Frequently Asked Questions
Q: How do you find the line equation from two points?
A: Compute the slope m = (y2 - y1) / (x2 - x1), then substitute one point into y = m x + b and solve for the y-intercept b = y1 - m x1. The line is then y = m x + b in slope-intercept form, y - y1 = m(x - x1) in point-slope form, and (y2 - y1) x + (x1 - x2) y = x1 y2 - x2 y1 in standard form.
Q: What is the formula for the equation of a line through two points?
A: The two-point form is (y - y1) / (y2 - y1) = (x - x1) / (x2 - x1). It rearranges to y = m x + b with m = (y2 - y1) / (x2 - x1) and b = y1 - m x1, which gives the slope-intercept, point-slope, and standard forms of the same line.
Q: How do you find the slope and y-intercept from two points?
A: Subtract the y-coordinates to get the rise and subtract the x-coordinates to get the run; m = rise / run. Then plug m and one of the points into y = m x + b and solve for b, giving b = y1 - m x1. The calculator returns both m and b from the same four coordinates.
Q: How do you write a line through two points in point-slope form?
A: Compute the slope m = (y2 - y1) / (x2 - x1) first. Pick one of the points as (x1, y1) and write y - y1 = m(x - x1).
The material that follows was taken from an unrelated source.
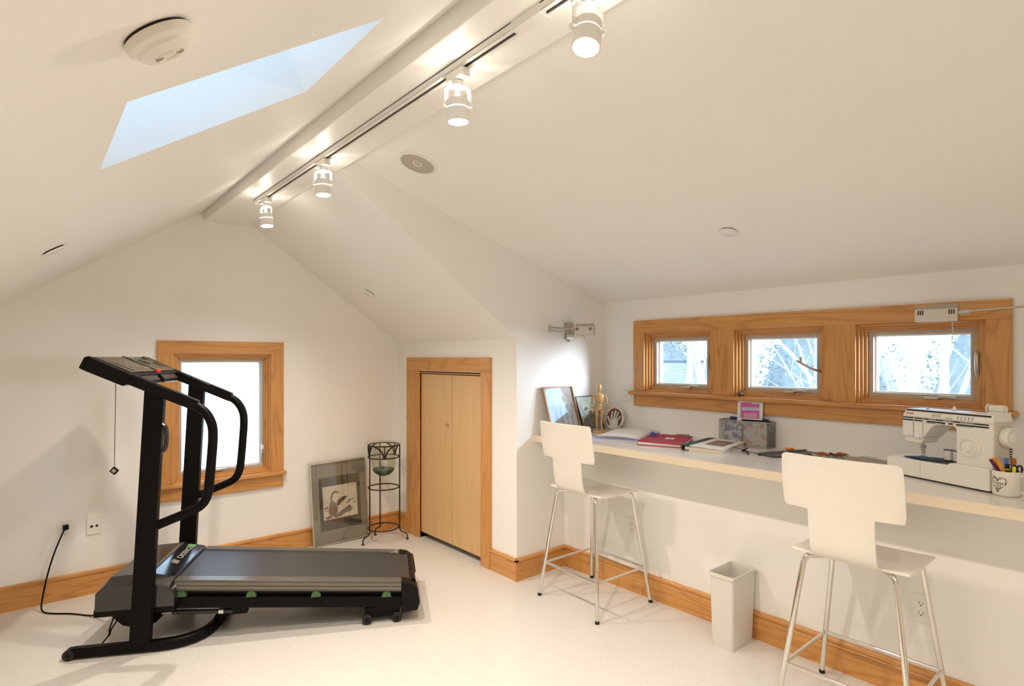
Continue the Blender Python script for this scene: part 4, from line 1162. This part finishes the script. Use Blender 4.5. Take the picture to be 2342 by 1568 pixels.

Either input point works as the anchor; the line is the same in both cases.
Q: How do you find the standard form of a line through two points?
A: Use the coefficient identities A = y2 - y1, B = x1 - x2, and C = x1 y2 - x2 y1. The standard form is then A x + B y = C, which collapses to integer coefficients whenever x1, y1, x2, and y2 are all integers.
Q: How do you find the x-intercept and y-intercept of a line through two points?
A: Once m and b are known, the y-intercept is b and the x-intercept is -b / m for m != 0. y = c with c != 0 has no x-intercept (the line is parallel to the x-axis). y = 0 is the x-axis, so every real number is an x-intercept. A line through the origin (b = 0) has x-intercept at x = 0.